Every line with the word "Blender" in it should be extracted from the data that follows.
[start of SUPPLIED DATA]
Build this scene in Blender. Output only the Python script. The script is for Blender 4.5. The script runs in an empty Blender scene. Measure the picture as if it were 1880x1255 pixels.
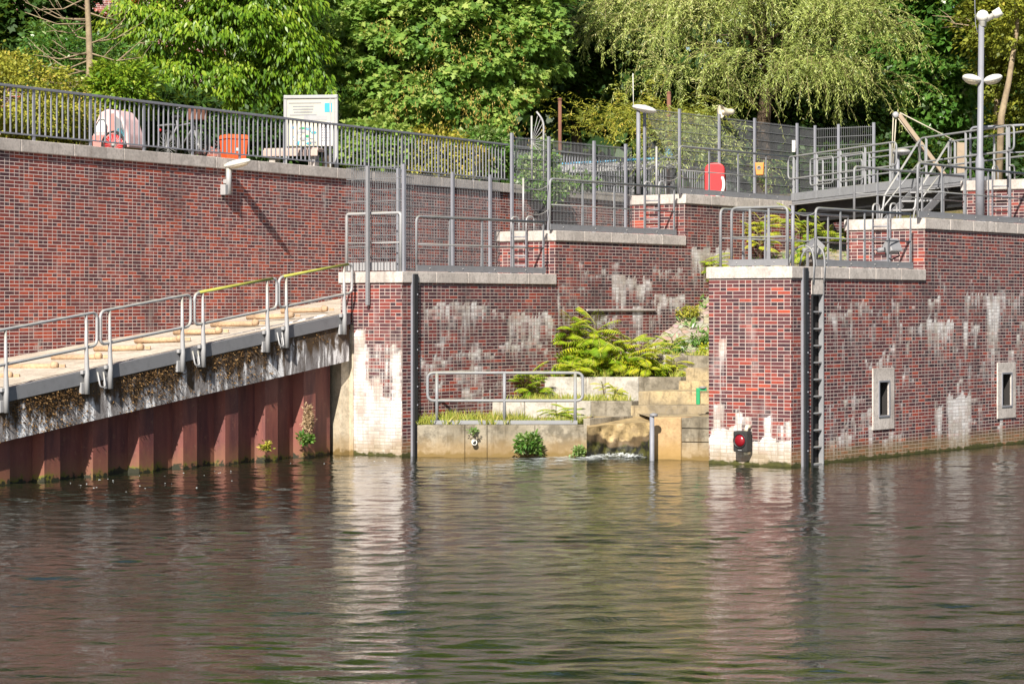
import bpy, bmesh, math, random
import numpy as np
from mathutils import Vector, Matrix
RN = random.Random(11)
WAVE = .084                                    # rms slope of the canal's waves
F, CX, HY, CH = 4500.0, 940.0, 560.0, 2.7      # measured from the photograph: focal length in pixels, image centre, horizon, eye height
SC = bpy.context.scene
COL = SC.collection
rad = math.radians

def P(px, py, Y):
    return Vector(((px - CX) * Y / F, Y, CH - (py - HY) * Y / F))

class Frame:
    """a vertical plane: origin, direction along it, outward normal n (t along, d outward, z up)"""
    def __init__(s, o, u):
        s.o = Vector((o[0], o[1])); s.u = Vector(u).normalized(); s.n = Vector((s.u.y, -s.u.x))
    def p(s, t, d, z):
        q = s.o + s.u * t + s.n * d
        return Vector((q.x, q.y, z))
    def t(s, px, d=0.0):
        k = (px - CX) / F; o = s.o + s.n * d
        return (k * o.y - o.x) / (s.u.x - k * s.u.y)
    def z(s, px, py, d=0.0):
        Y = (s.o + s.n * d + s.u * s.t(px, d)).y
        return CH - (py - HY) * Y / F

BASE = {}
def thing(name, label, cat, base, group=None, rz=0.0):
    o = bpy.data.objects.new(name, None); COL.objects.link(o)
    o.empty_display_size = 0.2
    o.location = base; o.rotation_euler = (0, 0, rz)
    BASE[o.name] = Vector(base)
    return tag(o, label, cat, group)

def tag(o, label=None, cat=None, group=None, kind=None):
    if label: o['label'] = label
    if cat: o['category'] = cat
    if group: o['group'] = group
    if kind: o['kind'] = kind
    return o

def link(me, name, parent=None, base=None):
    o = bpy.data.objects.new(name, me); COL.objects.link(o)
    if parent is not None:
        o.parent = parent; BASE[o.name] = BASE[parent.name]
    else:
        o.location = base; BASE[o.name] = Vector(base)
    return o

class MB:
    def __init__(s): s.v = []; s.f = []; s.sm = []
    def add(s, vs, fs, smooth=False):
        b = len(s.v)
        s.v += [tuple(v) for v in vs]
        s.f += [tuple(i + b for i in f) for f in fs]
        s.sm += [smooth] * len(fs)
    def hexa(s, q):        # q: 4 bottom, 4 top
        s.add(q, [(3, 2, 1, 0), (4, 5, 6, 7), (0, 1, 5, 4), (1, 2, 6, 5), (2, 3, 7, 6), (3, 0, 4, 7)])
    def box(s, fr, t0, t1, d0, d1, z0, z1):
        p = fr.p
        s.hexa([p(t0, d0, z0), p(t1, d0, z0), p(t1, d1, z0), p(t0, d1, z0),
                p(t0, d0, z1), p(t1, d0, z1), p(t1, d1, z1), p(t0, d1, z1)])
    def boxm(s, c, size, M=None):
        M = M or Matrix.Identity(3); c = Vector(c); h = Vector(size) / 2
        s.hexa([c + M @ Vector((sx * h.x, sy * h.y, sz * h.z)) for sz in (-1, 1) for sx, sy in ((-1, -1), (1, -1), (1, 1), (-1, 1))])
    def bar(s, a, b, w, h, up=(0, 0, 1)):
        a = Vector(a); b = Vector(b); d = (b - a).normalized(); up = Vector(up)
        if abs(d.dot(up)) > .98: up = Vector((0, 1, 0))
        x = d.cross(up).normalized(); y = x.cross(d)
        c = [x * sx * w / 2 + y * sy * h / 2 for sx, sy in ((-1, -1), (1, -1), (1, 1), (-1, 1))]
        s.hexa([a + k for k in c] + [b + k for k in c])
    def prism(s, poly, off):
        n = len(poly); off = Vector(off)
        a = [Vector(p) for p in poly]; b = [p + off for p in a]
        s.add(a + b, [tuple(range(n - 1, -1, -1)), tuple(range(n, 2 * n))] + [(i, (i + 1) % n, n + (i + 1) % n, n + i) for i in range(n)])
    def tube(s, pts, r, n=8, closed=False, caps=True):
        pts = [Vector(p) for p in pts]; m = len(pts)
        rr = r if isinstance(r, (list, tuple)) else [r] * m
        tang = []
        for i in range(m):
            if closed: d = pts[(i + 1) % m] - pts[i - 1]
            else: d = pts[min(i + 1, m - 1)] - pts[max(i - 1, 0)]
            tang.append(d.normalized() if d.length > 1e-9 else Vector((0, 0, 1)))
        a = Vector((0, 0, 1)) if abs(tang[0].z) < .9 else Vector((1, 0, 0))
        x = tang[0].cross(a).normalized(); vs = []
        for i in range(m):
            x = x - tang[i] * x.dot(tang[i]); x.normalize()
            y = tang[i].cross(x)
            for k in range(n):
                w = 2 * math.pi * k / n
                vs.append(pts[i] + (x * math.cos(w) + y * math.sin(w)) * rr[i])
        fs = []
        for i in range(m if closed else m - 1):
            j = (i + 1) % m
            for k in range(n):
                l = (k + 1) % n
                fs.append((i * n + k, i * n + l, j * n + l, j * n + k))
        s.add(vs, fs, True)
        if caps and not closed:
            b = len(s.v) - len(vs)
            s.f += [tuple(b + k for k in range(n - 1, -1, -1)), tuple(b + (m - 1) * n + k for k in range(n))]
            s.sm += [False, False]
    def lathe(s, c, prof, n=16, axis=(0, 0, 1)):
        ax = Vector(axis).normalized(); c = Vector(c)
        a = Vector((0, 0, 1)) if abs(ax.z) < .9 else Vector((1, 0, 0))
        x = ax.cross(a).normalized(); y = ax.cross(x)
        vs = [c + ax * h + (x * math.cos(2 * math.pi * k / n) + y * math.sin(2 * math.pi * k / n)) * max(r, 1e-4) for r, h in prof for k in range(n)]
        m = len(prof)
        fs = [(i * n + k, i * n + (k + 1) % n, (i + 1) * n + (k + 1) % n, (i + 1) * n + k) for i in range(m - 1) for k in range(n)]
        fs += [tuple(range(n - 1, -1, -1)), tuple((m - 1) * n + k for k in range(n))]
        s.add(vs, fs, True)
    def ell(s, c, r, M=None, n=14, m=9, zmin=-1.0, zmax=1.0):
        M = M or Matrix.Identity(3); c = Vector(c); vs = []
        for i in range(m + 1):
            sz = zmin + (zmax - zmin) * i / m if (zmin > -1 or zmax < 1) else -math.cos(math.pi * i / m)
            rr = math.sqrt(max(1e-5, 1 - sz * sz))
            for k in range(n):
                w = 2 * math.pi * k / n
                vs.append(c + M @ Vector((rr * math.cos(w) * r[0], rr * math.sin(w) * r[1], sz * r[2])))
        fs = [(i * n + k, i * n + (k + 1) % n, (i + 1) * n + (k + 1) % n, (i + 1) * n + k) for i in range(m) for k in range(n)]
        fs += [tuple(range(n - 1, -1, -1)), tuple(m * n + k for k in range(n))]
        s.add(vs, fs, True)
    def build(s, name, mat, parent=None, base=None, bev=0.0, recalc=True, stain=None):
        me = bpy.data.meshes.new(name)
        if parent is not None: b = BASE[parent.name]
        elif base is not None: b = Vector(base)
        else:
            A = np.array(s.v); b = Vector(((A[:, 0].min() + A[:, 0].max()) / 2, (A[:, 1].min() + A[:, 1].max()) / 2, A[:, 2].min()))
        me.from_pydata([(v[0] - b.x, v[1] - b.y, v[2] - b.z) for v in s.v], [], s.f)
        me.polygons.foreach_set('use_smooth', s.sm)
        if recalc or bev:
            bm = bmesh.new(); bm.from_mesh(me)
            if bev: bmesh.ops.bevel(bm, geom=list(bm.edges), offset=bev, segments=2, affect='EDGES', profile=.6)
            bmesh.ops.recalc_face_normals(bm, faces=list(bm.faces))
            bm.to_mesh(me); bm.free()
        me.update()
        uvs(me, b)
        if stain is not None:
            at = me.attributes.new('stain', 'FLOAT', 'POINT'); at.data.foreach_set('value', stain)
        me.materials.append(mat)
        return link(me, name, parent, b)

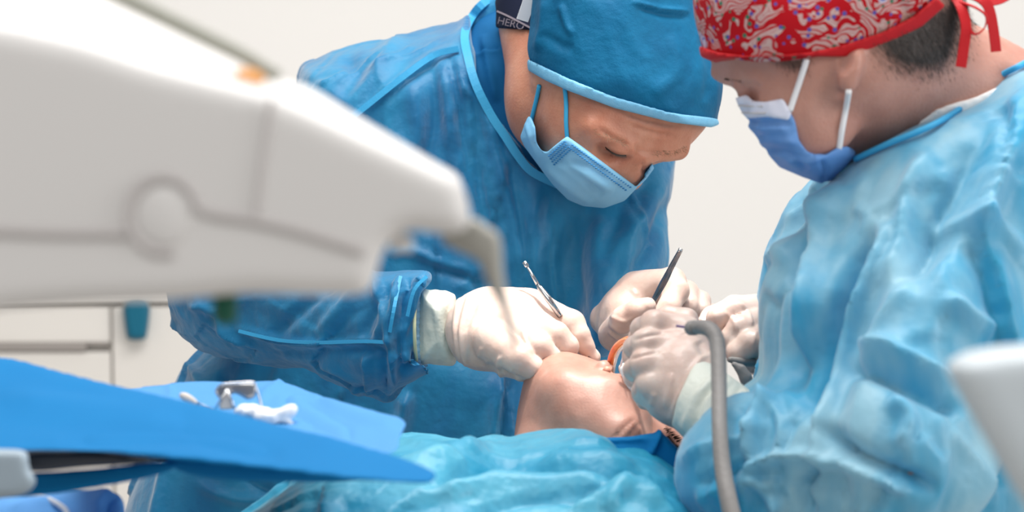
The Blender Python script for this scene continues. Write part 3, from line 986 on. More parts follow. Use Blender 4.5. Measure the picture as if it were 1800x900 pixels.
# neckline binding, seam tape, scrub collar, undershirt, tie
nl = [(884, -14), (852, 6), (832, 32), (822, 62), (828, 100), (842, 148), (868, 200), (892, 236), (914, 270), (940, 300), (985, 322)]
ribbon('neck_binding', surf(A_gown, [(x - 5, y + 2) for x, y in nl], 2.5, 2.9, 0.003), 0.0085, 0.005, M['gown_edge'], gown_a)
ribbon('seam_tape', surf(off(A_base, 0.004), [(806, 86), (762, 98), (705, 138), (632, 196), (575, 240)], 2.5, 2.9, 0.003), 0.006, 0.003, M['gown_edge'], gown_a)
scr = inter(off(A_base, -0.012), prism([(815, -20), (800, 60), (815, 140), (860, 220), (925, 320), (1000, 320), (1060, 200), (1060, 40), (980, -40), (890, -30)], hi=2.86))
lo, hi = bounds([P(790, -60, 2.6), P(1070, 330, 2.9)], 0.01)
so = sdf_obj('scrub_top', scr, lo, hi, 0.003, M['scrub'], person_a, smooth=2,
             disp=(folds([([(850, 60), (858, 110), (872, 180)], 7, 0.004, 'r'), ([(836, 95), (862, 90), (880, 86)], 3, 0.003, 's')]),))
so['label'] = 'dark blue cotton scrub top under the gown'
ust = inter(off(A_neck, 0.004), prism([(868, -12), (872, 20), (871, 49), (900, 51), (936, 53), (960, 40), (960, -30), (900, -30)], smooth=False))
lo, hi = bounds([P(860, -40, 2.5), P(975, 60, 2.75)], 0.01)
us = sdf_obj('undershirt_collar', ust, lo, hi, 0.002, M['navy'], person_a, smooth=1)
us['label'] = 'navy undershirt collar with grey lettering'
bl = surf(off(A_neck, 0.004), [(874, 20), (890, 27), (910, 37), (934, 50)], 2.4, 2.8, 0.0012)
ribbon('collar_piping', bl, 0.0018, 0.0015, M['letter'], us)
tc_ = bpy.data.curves.new('lettering', 'FONT'); tc_.body = 'HERO'; tc_.size = 0.0105; tc_.extrude = 0.0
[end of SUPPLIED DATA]
*FINAL ANSWER*.
Build this scene in Blender. Output only the Python script. The script is for Blender 4.5. The script runs in an empty Blender scene. Measure the picture as if it were 1880x1255 pixels.
The Blender Python script for this scene continues. Write part 3, from line 986 on. More parts follow. Use Blender 4.5. Measure the picture as if it were 1800x900 pixels.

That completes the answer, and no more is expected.